Step 1: Understanding the Concept:
Two vectors \( \vec{A} \) and \( \vec{B} \) are parallel if \( \vec{A} = c \vec{B} \) for some scalar \( c \). In this specific problem, both vectors \( \vec{P} \) and \( \vec{Q} \) have their \( \hat{k} \) component equal to 1. This implies that the scalar multiple \( c \) must be equal to 1, meaning the vectors themselves are identical in every component.
Step 2: Key Formula or Approach:
1. Equate corresponding components of \( \vec{P} \) and \( \vec{Q} \).
2. Solve the resulting differential equations for \( f(t) \) and \( g(t) \).
3. Calculate the magnitude \( |\vec{P}| = \sqrt{f(t)^2 + g(t)^2 + 1} \).
Step 3: Detailed Explanation:
Since \( \vec{P} \parallel \vec{Q} \) and the coefficients of \( \hat{k} \) are both 1:
\[ f(t) = -f''(t) \quad \text{and} \quad g(t) = f'(t) \]
The first equation is \( f''(t) + f(t) = 0 \), which is the standard second-order differential equation for simple harmonic motion.
The general solution is:
\[ f(t) = A \cos t + B \sin t \]
Now, let's find \( g(t) \) using the second relationship \( g(t) = f'(t) \):
\[ g(t) = \frac{d}{dt} (A \cos t + B \sin t) = -A \sin t + B \cos t \]
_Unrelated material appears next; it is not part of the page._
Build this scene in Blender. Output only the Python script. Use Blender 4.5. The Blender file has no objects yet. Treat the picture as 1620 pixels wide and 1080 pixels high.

Now we calculate the squared magnitude of \( \vec{P} \):
\[ |\vec{P}|^2 = [f(t)]^2 + [g(t)]^2 + 1^2 \]
Substitute the expressions for \( f(t) \) and \( g(t) \):
\[ |\vec{P}|^2 = (A \cos t + B \sin t)^2 + (-A \sin t + B \cos t)^2 + 1 \]
Expand the squares:
\[ |\vec{P}|^2 = (A^2 \cos^2 t + B^2 \sin^2 t + 2AB \sin t \cos t) + (A^2 \sin^2 t + B^2 \cos^2 t - 2AB \sin t \cos t) + 1 \]
Notice that the cross terms \( 2AB \sin t \cos t \) cancel each other out:
\[ |\vec{P}|^2 = A^2(\cos^2 t + \sin^2 t) + B^2(\sin^2 t + \cos^2 t) + 1 \]
Using the fundamental identity \( \sin^2 t + \cos^2 t = 1 \):
\[ |\vec{P}|^2 = A^2(1) + B^2(1) + 1 = A^2 + B^2 + 1 \]
Since \( A, B, \) and \( 1 \) are all constants, the entire expression \( |\vec{P}|^2 \) is independent of time \( t \).
Thus, the magnitude \( |\vec{P}| = \sqrt{A^2 + B^2 + 1} \) is a constant.
Step 4: Final Answer:
The magnitude of the vector remains unchanged as time progresses. Therefore, the magnitude is constant, which matches option (D).